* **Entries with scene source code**
-- start --

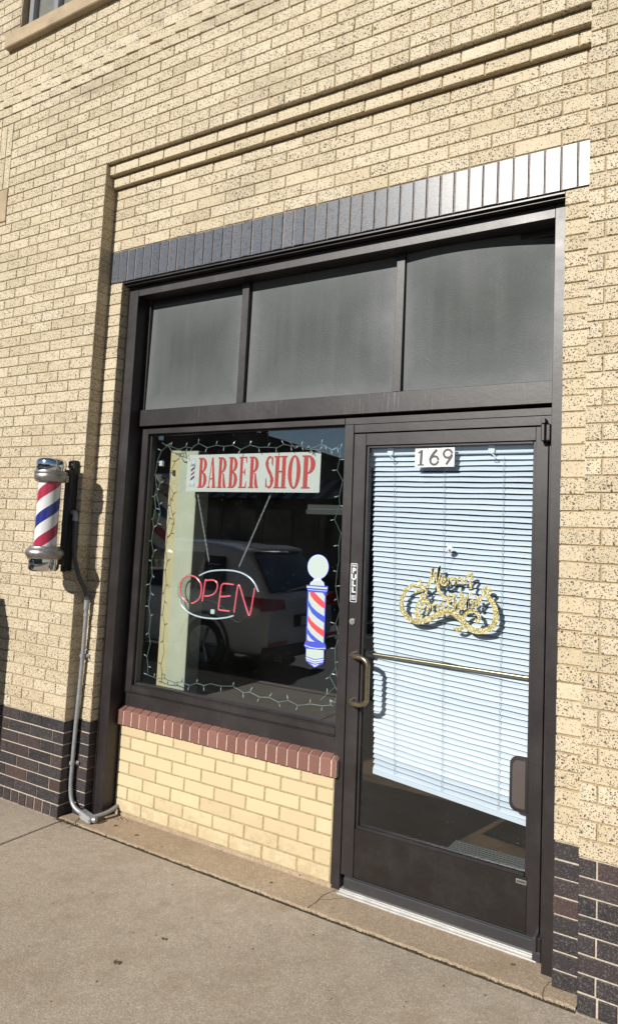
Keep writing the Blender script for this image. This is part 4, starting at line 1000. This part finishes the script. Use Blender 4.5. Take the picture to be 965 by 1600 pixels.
b2 = empty('brick_shop'); tag(b2, 'taller dark flat roofed shop further left across the street', 'building')
q = MB(); q.box(-42, -24, -27, -16.3, 0, 6.6, c=.02); q.build('wall', simple('red_brown_brick', (.12, .06, .045), .9, nz=.25, nscale=3), b2)
for x_ in (-40, -36, -32, -28): q = MB(); q.box(x_, x_ + 2.2, -16.29, -16.2, .7, 2.8); q.build('window', OG, b2); q = MB(); q.box(x_ + .4, x_ + 1.6, -16.29, -16.2, 4.2, 6.0); q.build('window', OG, b2)
b3 = empty('grey_shop'); tag(b3, 'low grey shop across the street facing the barber door', 'building')
q = MB(); q.box(-4.9, 14, -27, -16.3, 0, 3.9, c=.02); q.build('wall', simple('grey_render', (.13, .13, .13), .9, nz=.2, nscale=2), b3)
for x_ in (-3.8, .4, 4.4, 8.4): q = MB(); q.box(x_, x_ + 2.6, -16.29, -16.2, .6, 2.7); q.build('window', OG, b3)
up_ = MB(); up_.tube([(-9.2, -20.0 + 6.0, 0), (-9.2, -14.0, 9.5)], [.14, .10], 12)
upo = up_.build('utility_pole', simple('weathered_wood', (.07, .055, .04), .9)); tag(upo, 'wooden utility pole with crossarms across the street, seen in the window reflection', 'utility pole')
MB().box(-10.3, -8.1, -14.08, -13.96, 8.6, 8.72).build('crossarm', upo.data.materials[0], upo)

# grey suv parked at the kerb, its rear seen in the glass
PAINT = simple('grey_car_paint', (.62, .63, .65), .22, .0, coat=1); CG = simple('car_glass', (.012, .013, .015), .03, spec=.8); TYRE = simple('tyre_rubber', (.015, .015, .015), .85); RIMM = simple('alloy_rim', (.45, .45, .46), .3, .9)
TAIL = simple('tail_light_red', (.35, .008, .012), .12, coat=1); PLAS = simple('black_bumper_plastic', (.02, .02, .022), .6)
car = empty('parked_suv'); tag(car, 'grey suv parked at the kerb, its rear corner mirrored in the shop window', 'car')
GZ = -.14; XRr = -1.78; YN, YF = -3.92, -5.76; YC = (YN + YF) / 2; HW = (YN - YF) / 2
# body as lofted cross sections along x
secs = [  # x, z_low, z_belt, z_top, half width low, belt half, top half
 (XRr + .02, .34, .70, .74, .78, .80, .70), (XRr - .03, .26, 1.00, 1.06, .80, .80, .66), (XRr - .20, .22, 1.05, 1.24, .89, .87, .60), (XRr - .45, .22, 1.04, 1.50, .92, .905, .60), (XRr - .72, .22, 1.04, 1.64, .92, .915, .62), (XRr - 1.15, .22, 1.03, 1.70, .92, .92, .65),
 (XRr - 1.9, .22, 1.01, 1.71, .92, .92, .69), (XRr - 2.6, .22, .99, 1.68, .92, .92, .67), (XRr - 3.1, .22, .98, 1.42, .92, .915, .64), (XRr - 3.5, .22, .98, 1.10, .92, .90, .78), (XRr - 4.2, .24, .90, .96, .90, .87, .72), (XRr - 4.6, .30, .74, .80, .80, .76, .60)]
def ring(s):
    x, zl, zb_, zt_, hl, hb, ht = s; h = []
    for sy in (1, -1):
        side = [(sy * hl * .9, zl), (sy * hl, zl + .12), (sy * (hl + .01), (zl + zb_) / 2), (sy * hb, zb_), (sy * (hb * .45 + ht * .55), zb_ + (zt_ - zb_) * .55), (sy * ht, zt_ - .03), (sy * ht * .8, zt_), (sy * ht * .3, zt_ + .012)]
        h.append(side)
    full = h[0] + h[1][::-1]
    return [(x, YC + y, z + GZ + .0) for y, z in full]
body = MB(); rings = [ring(s) for s in secs]; n = len(rings[0]); vs_ = [p for r__ in rings for p in r__]; fs = []
mats_ = []
for i in range(len(rings) - 1):
    for k in range(n):
        fs.append((i * n + k, i * n + (k + 1) % n, (i + 1) * n + (k + 1) % n, (i + 1) * n + k))
fs += [tuple(range(n)), tuple(range((len(rings) - 1) * n, len(rings) * n))[::-1]]
body.add(vs_, fs, 0, smooth=True)
ob = body.build('body', PAINT, car, auto=35)
sub = ob.modifiers.new('s', 'SUBSURF'); sub.levels = 2; sub.render_levels = 2
def side_glass(x0, x1, x2, x3, z0, z1, name):
    for sy in (1, -1):
        q = MB(); yb, yt = YC + sy * .935, YC + sy * .75
        q.slab([(x0, yb, z0 + GZ), (x1, yb, z0 + GZ), (x2, yt, z1 + GZ), (x3, yt, z1 + GZ)], (0, sy * .012, 0)); q.build(name, CG, car)
side_glass(XRr - .62, XRr - 1.10, XRr - 1.08, XRr - .78, 1.06, 1.50, 'side_window'); side_glass(XRr - 1.17, XRr - 2.0, XRr - 2.0, XRr - 1.15, 1.05, 1.54, 'side_window'); side_glass(XRr - 2.07, XRr - 3.05, XRr - 2.70, XRr - 2.07, 1.04, 1.54, 'side_window')
q = MB(); q.slab([(XRr - .06, YC - .74, 1.07 + GZ), (XRr - .06, YC + .74, 1.07 + GZ), (XRr - .49, YC + .56, 1.56 + GZ), (XRr - .49, YC - .56, 1.56 + GZ)], (.03, 0, .02)); q.build('rear_window', CG, car)
q = MB(); q.slab([(XRr - .42, YC - .55, 1.60 + GZ), (XRr - .42, YC + .55, 1.60 + GZ), (XRr - .68, YC + .54, 1.645 + GZ), (XRr - .68, YC - .54, 1.645 + GZ)], (0, 0, .03)); q.build('spoiler', PAINT, car)
q = MB(); q.tube([(XRr + .0, YC + .45, 1.08 + GZ), (XRr - .06, YC - .1, 1.12 + GZ)], .009, 6); q.build('wiper', PLAS, car)
for sy in (1, -1):
    q = MB(); q.slab([(XRr + .035, YC + sy * .50, .86 + GZ), (XRr + .0, YC + sy * .93, .86 + GZ), (XRr - .06, YC + sy * .95, 1.02 + GZ), (XRr + .01, YC + sy * .50, .98 + GZ)], (-.06, 0, .0)); q.slab([(XRr - .02, YC + sy * .945, .88 + GZ), (XRr - .30, YC + sy * .95, .92 + GZ), (XRr - .34, YC + sy * .94, 1.02 + GZ), (XRr - .05, YC + sy * .945, 1.02 + GZ)], (0, -sy * .05, 0)); q.build('tail_light', TAIL, car)
    q = MB(); q.box(XRr + .03, XRr + .06, YC + sy * .45, YC + sy * .85, .42 + GZ, .47 + GZ); q.build('rear_reflector', TAIL, car)
q = MB(); q.box(XRr - .04, XRr + .055, YC - .26, YC + .26, .62 + GZ, .77 + GZ, 1, c=.006); q.box(XRr + .056, XRr + .06, YC - .17, YC + .15, .635 + GZ, .755 + GZ, 0, c=.001)
q.build('number_plate', [WHITE, PLAS], car)
q = MB(); q.box(XRr - .10, XRr + .075, YC - .84, YC + .84, .24 + GZ, .40 + GZ, 0, c=.03); q.build('rear_bumper', PLAS, car)
for x_ in (XRr - .95, XRr - 3.75):
    for sy in (1, -1):
        q = MB(); yw = YC + sy * .80
        def wl(mb, prof, m): # lathe about y axis
            n_ = 32; V_ = []
            for (r, h) in prof:
                for k in range(n_): an = 2 * math.pi * k / n_; V_.append((x_ + r * math.cos(an), yw + sy * h, .36 + GZ + r * math.sin(an)))
            mb.add(V_, [(i * n_ + k, i * n_ + (k + 1) % n_, (i + 1) * n_ + (k + 1) % n_, (i + 1) * n_ + k) for i in range(len(prof) - 1) for k in range(n_)], m, smooth=True)
        wl(q, [(.24, -.11), (.34, -.11), (.36, -.07), (.36, .09), (.34, .13), (.24, .135)], 0)
        wo = q.build('wheel', TYRE, car)
        q = MB(); wl(q, [(.24, .12), (.225, .10), (.21, .06), (.05, .09), (.04, .115), (0, .118)], 0)
        for k in range(5):
            an = k * 2 * math.pi / 5; dx, dz = math.cos(an), math.sin(an)
            q.tube([(x_ + dx * .03, yw + sy * .115, .36 + GZ + dz * .03), (x_ + dx * .225, yw + sy * .12, .36 + GZ + dz * .225)], .022, 8)
        q.build('rim', RIMM, wo)
        q = MB(); wl(q, [(.43, .128), (.385, .135), (.38, -.10)], 0)
        q.build('wheel_arch', PLAS, car)

# made-up box, unseen at left, added to cast the shadow on the left pier
nb = empty('shadow_casting_box'); tag(nb, 'unseen metal box added left of the shopfront to cast the pier shadow', 'shadow caster')
q = MB(); q.box(-1.28, -.752, -.62, -.24, .28, 1.27, c=.03); q.slab([(-1.27, -.60, 1.265), (-.762, -.60, 1.265), (-.762, -.26, 1.265), (-1.27, -.26, 1.265)], (0, 0, .02)); q.build('cabinet', simple('dark_blue_paint', (.02, .04, .12), .4), nb)
q = MB(); q.box(-1.22, -.80, -.628, -.621, .62, 1.18, c=.003); q.build('door', OG, nb)
q = MB(); q.box(-1.12, -.90, -.55, -.30, 0, .28, c=.01); q.box(-1.2, -.82, -.58, -.28, -.0, .03, c=.005); q.build('pedestal', BLACK, nb)
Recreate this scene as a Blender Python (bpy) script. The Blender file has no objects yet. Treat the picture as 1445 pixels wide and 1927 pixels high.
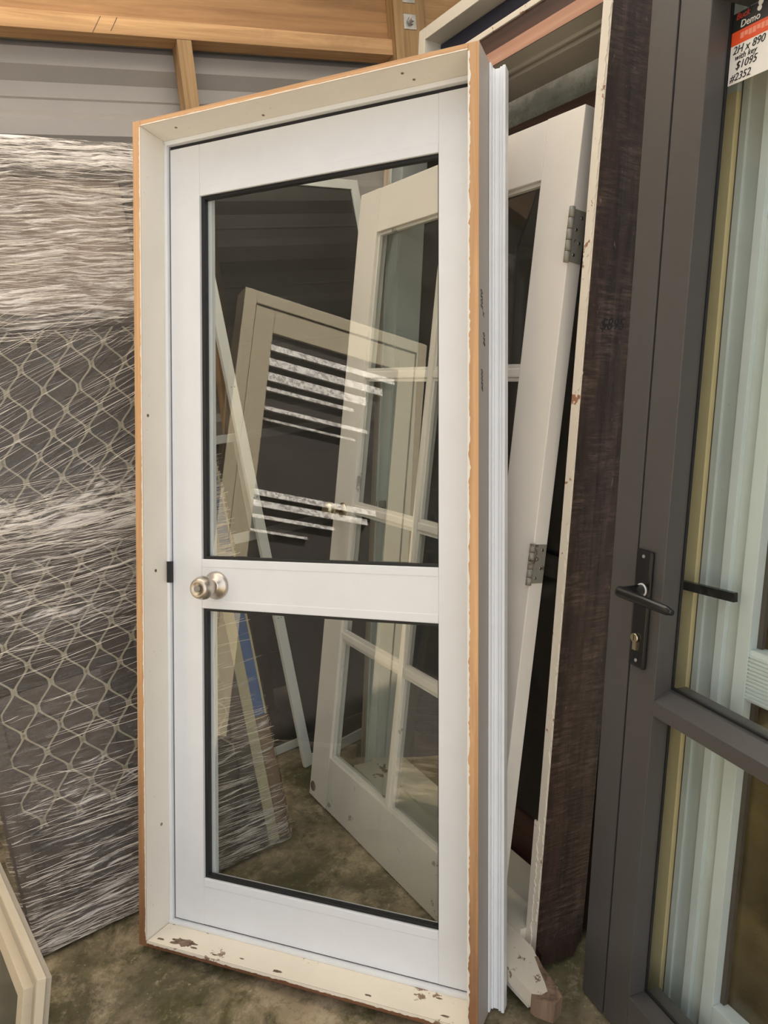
import bpy, bmesh, math, random
from mathutils import Matrix, Vector, noise as mnoise
random.seed(7)
SC = bpy.context.scene
COL = SC.collection
R = math.radians

# ---------------------------------------------------------------- camera
cam = bpy.data.cameras.new('camera'); cam_ob = bpy.data.objects.new('camera', cam); COL.objects.link(cam_ob)
cam.sensor_width = 36.0; cam.sensor_fit = 'AUTO'; cam.lens = 1420.0/1927.0*36.0; cam.clip_start = 0.02
cam_ob.matrix_world = Matrix(((0.9963, 0.0861, 0.0, 0.0), (-0.0191, 0.2205, -0.9752, 0.0),
                              (-0.0839, 0.9716, 0.2213, 1.46), (0, 0, 0, 1)))
SC.camera = cam_ob
# ---------------------------------------------------------------- sky, sun, exposure
world = bpy.data.worlds.new('sky'); SC.world = world; world.use_nodes = True
bg = world.node_tree.nodes['Background']; bg.inputs['Color'].default_value = (0.965, 0.985, 1.0, 1); bg.inputs['Strength'].default_value = 1.50
sun = bpy.data.lights.new('sun', 'SUN'); sun.energy = 20.0; sun.angle = R(0.6); sun.color = (1.0, 0.93, 0.82)
sun_ob = bpy.data.objects.new('sun', sun); COL.objects.link(sun_ob); sun_ob.location = (3, -1, 6)
sun_ob.rotation_euler = Vector((0.55, -0.15, 0.82)).to_track_quat('Z', 'Y').to_euler()
vs = SC.view_settings; vs.view_transform = 'Standard'; vs.look = 'None'; vs.gamma = 1.0; vs.use_curve_mapping = False
vs.exposure = 0.13

# ================================================================ materials
def nodes_of(m):
    m.use_nodes = True; nt = m.node_tree; nt.nodes.clear(); return nt
def N(nt, t, **kw):
    n = nt.nodes.new(t)
    for k, v in kw.items(): setattr(n, k, v)
    return n
def L(nt, a, b): nt.links.new(a, b)
def ramp(nt, fac, stops, interp='LINEAR'):
    r = N(nt, 'ShaderNodeValToRGB'); r.color_ramp.interpolation = interp
    el = r.color_ramp.elements
    while len(el) < len(stops): el.new(0.5)
    for e, (p, c) in zip(el, stops):
        e.position = p; e.color = (c, c, c, 1) if isinstance(c, (int, float)) else (*c, 1)
    L(nt, fac, r.inputs['Fac']); return r.outputs['Color']
def objvec(nt, scale=(1, 1, 1), rot=(0, 0, 0), loc=(0, 0, 0)):
    tc = N(nt, 'ShaderNodeTexCoord'); mp = N(nt, 'ShaderNodeMapping')
    mp.inputs['Scale'].default_value = scale; mp.inputs['Rotation'].default_value = rot; mp.inputs['Location'].default_value = loc
    L(nt, tc.outputs['Object'], mp.inputs['Vector']); return mp.outputs['Vector']
def noise(nt, vec, scale=5.0, detail=4.0, rough=0.6, dist=0.0):
    n = N(nt, 'ShaderNodeTexNoise'); n.inputs['Scale'].default_value = scale; n.inputs['Detail'].default_value = detail
    n.inputs['Roughness'].default_value = rough; n.inputs['Distortion'].default_value = dist
    L(nt, vec, n.inputs['Vector']); return n.outputs['Fac']
def mixc(nt, fac, a, b, blend='MIX'):
    m = N(nt, 'ShaderNodeMix', data_type='RGBA', blend_type=blend)
    for s, v in ((m.inputs['Factor'], fac), (m.inputs[6], a), (m.inputs[7], b)):
        if isinstance(v, tuple): s.default_value = (*v, 1)
        elif isinstance(v, (int, float)): s.default_value = v
        else: L(nt, v, s)
    return m.outputs[2]
def math_(nt, op, a, b=None, clamp=False):
    m = N(nt, 'ShaderNodeMath', operation=op); m.use_clamp = clamp
    for s, v in zip(m.inputs, (a, b)):
        if v is None: continue
        if isinstance(v, (int, float)): s.default_value = v
        else: L(nt, v, s)
    return m.outputs[0]
def principled(nt, color, rough=0.5, metal=0.0, bump=None, bump_s=0.3, bump_d=0.002, spec=0.5):
    p = N(nt, 'ShaderNodeBsdfPrincipled'); o = N(nt, 'ShaderNodeOutputMaterial')
    for s, v in ((p.inputs['Base Color'], color), (p.inputs['Roughness'], rough)):
        if isinstance(v, tuple): s.default_value = (*v, 1)
        elif isinstance(v, (int, float)): s.default_value = v
        else: L(nt, v, s)
    p.inputs['Metallic'].default_value = metal; p.inputs['Specular IOR Level'].default_value = spec
    if bump is not None:
        b = N(nt, 'ShaderNodeBump'); b.inputs['Strength'].default_value = bump_s; b.inputs['Distance'].default_value = bump_d
        L(nt, bump, b.inputs['Height']); L(nt, b.outputs['Normal'], p.inputs['Normal'])
    L(nt, p.outputs[0], o.inputs['Surface']); return p

def mat_plain(name, c, rough=0.5, metal=0.0, var=0.06, scale=14.0, spec=0.5):
    m = bpy.data.materials.new(name); nt = nodes_of(m)
    f = noise(nt, objvec(nt), scale, 5)
    col = mixc(nt, ramp(nt, f, ((0.3, 0.0), (0.7, 1.0))), tuple(x*(1-var) for x in c), tuple(min(1, x*(1+var)) for x in c))
    principled(nt, col, rough, metal, spec=spec); return m

def mat_timber(name, c1, c2, axis='z', rough=0.7, fine=60.0, stain=None, bump=0.25):
    m = bpy.data.materials.new(name); nt = nodes_of(m)
    sc = {'z': (fine, fine, 1.6), 'x': (1.6, fine, fine), 'y': (fine, 1.6, fine)}[axis]
    v = objvec(nt, sc)
    f = noise(nt, v, 1.0, 5, 0.65, 0.6)
    lo = noise(nt, objvec(nt, tuple(x/6 for x in sc)), 1.0, 3, 0.5, 1.2)
    col = mixc(nt, ramp(nt, f, ((0.35, 0.0), (0.68, 1.0))), c1, c2)
    col = mixc(nt, ramp(nt, lo, ((0.35, 0.0), (0.7, 0.45))), col, tuple(x*0.55 for x in c1))
    if stain: col = mixc(nt, ramp(nt, noise(nt, objvec(nt), 3.0, 6, 0.7), ((0.5, 0.0), (0.72, 0.8))), col, stain)
    principled(nt, col, rough, 0, f, bump, 0.002); return m

def mat_paint(name, c, under, chip=0.72, rough=0.45, dirt=0.25, scale=9.0, stretch=(1, 1, 1), chip_soft=0.012):
    """old paint: faint dirt plus chips that show the timber under it"""
    m = bpy.data.materials.new(name); nt = nodes_of(m)
    f = noise(nt, objvec(nt, stretch), scale, 9, 0.68)
    d = noise(nt, objvec(nt), 4.0, 6, 0.7)
    sp = noise(nt, objvec(nt), 70.0, 2, 0.5)
    base = mixc(nt, ramp(nt, d, ((0.42, 0.0), (0.8, dirt))), c, tuple(x*0.62 for x in c))
    base = mixc(nt, ramp(nt, sp, ((0.72, 0.0), (0.78, dirt))), base, tuple(x*0.35 for x in c))
    ch = ramp(nt, f, ((chip, 0.0), (chip+chip_soft, 1.0)))
    col = mixc(nt, ch, base, under)
    inv = math_(nt, 'SUBTRACT', 1.0, ch)
    principled(nt, col, rough, 0, inv, 0.35, 0.001); return m

def mat_glass(name, tint=(0.92, 0.95, 0.93), ior=1.5, haze=0.0, rough=0.0):
    """sheet glass: straight-through tint plus a Fresnel reflection on the outward face of each pane"""
    m = bpy.data.materials.new(name); nt = nodes_of(m)
    o = N(nt, 'ShaderNodeOutputMaterial'); t = N(nt, 'ShaderNodeBsdfTransparent'); g = N(nt, 'ShaderNodeBsdfGlossy')
    t.inputs['Color'].default_value = (*tint, 1); g.inputs['Roughness'].default_value = rough
    fr = N(nt, 'ShaderNodeFresnel'); fr.inputs['IOR'].default_value = ior
    ge = N(nt, 'ShaderNodeNewGeometry')
    fac = math_(nt, 'MULTIPLY', fr.outputs[0], math_(nt, 'SUBTRACT', 1.0, ge.outputs['Backfacing']))
    mx = N(nt, 'ShaderNodeMixShader'); L(nt, fac, mx.inputs[0]); L(nt, t.outputs[0], mx.inputs[1]); L(nt, g.outputs[0], mx.inputs[2])
    out = mx.outputs[0]
    if haze > 0:
        d = N(nt, 'ShaderNodeBsdfDiffuse'); d.inputs['Color'].default_value = (0.6, 0.58, 0.52, 1)
        m2 = N(nt, 'ShaderNodeMixShader')
        f = noise(nt, objvec(nt), 7.0, 6, 0.7)
        L(nt, ramp(nt, f, ((0.35, haze*0.4), (0.8, haze*2.0))), m2.inputs[0]); L(nt, out, m2.inputs[1]); L(nt, d.outputs[0], m2.inputs[2]); out = m2.outputs[0]
    L(nt, out, o.inputs['Surface']); return m

def mat_concrete():
    m = bpy.data.materials.new('concrete_floor'); nt = nodes_of(m)
    v = objvec(nt)
    a = noise(nt, v, 1.3, 6, 0.6, 0.5); b = noise(nt, v, 7.0, 9, 0.78, 0.3); c = noise(nt, v, 60.0, 4, 0.7); d = noise(nt, v, 24.0, 6, 0.75)
    base = mixc(nt, ramp(nt, a, ((0.42, 0.0), (0.58, 1.0))), (0.13, 0.112, 0.062), (0.38, 0.295, 0.195))
    base = mixc(nt, ramp(nt, b, ((0.50, 0.0), (0.64, 0.8))), base, (0.50, 0.41, 0.28))
    moss = ramp(nt, noise(nt, objvec(nt, loc=(3, 1, 0)), 3.4, 8, 0.75, 0.6), ((0.48, 0.0), (0.60, 0.85)))
    base = mixc(nt, moss, base, (0.075, 0.070, 0.022))
    base = mixc(nt, ramp(nt, d, ((0.36, 0.55), (0.50, 0.0))), base, (0.065, 0.054, 0.030))
    base = mixc(nt, ramp(nt, d, ((0.58, 0.0), (0.68, 0.6))), base, (0.46, 0.39, 0.24))
    base = mixc(nt, ramp(nt, c, ((0.64, 0.0), (0.72, 0.6))), base, (0.60, 0.54, 0.42))
    base = mixc(nt, ramp(nt, c, ((0.28, 0.6), (0.36, 0.0))), base, (0.02, 0.018, 0.012))
    principled(nt, base, 0.8, 0, math_(nt, 'ADD', b, c), 0.35, 0.004, spec=0.3); return m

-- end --

* **WHAT YOU NEED TO DO**
Check each line above for the word "pixels", and copy the lines where it appears.

* **WRITTEN SOLUTION**
Keep writing the Blender script for this image. This is part 4, starting at line 1000. This part finishes the script. Use Blender 4.5. Take the picture to be 965 by 1600 pixels.
Recreate this scene as a Blender Python (bpy) script. The Blender file has no objects yet. Treat the picture as 1445 pixels wide and 1927 pixels high.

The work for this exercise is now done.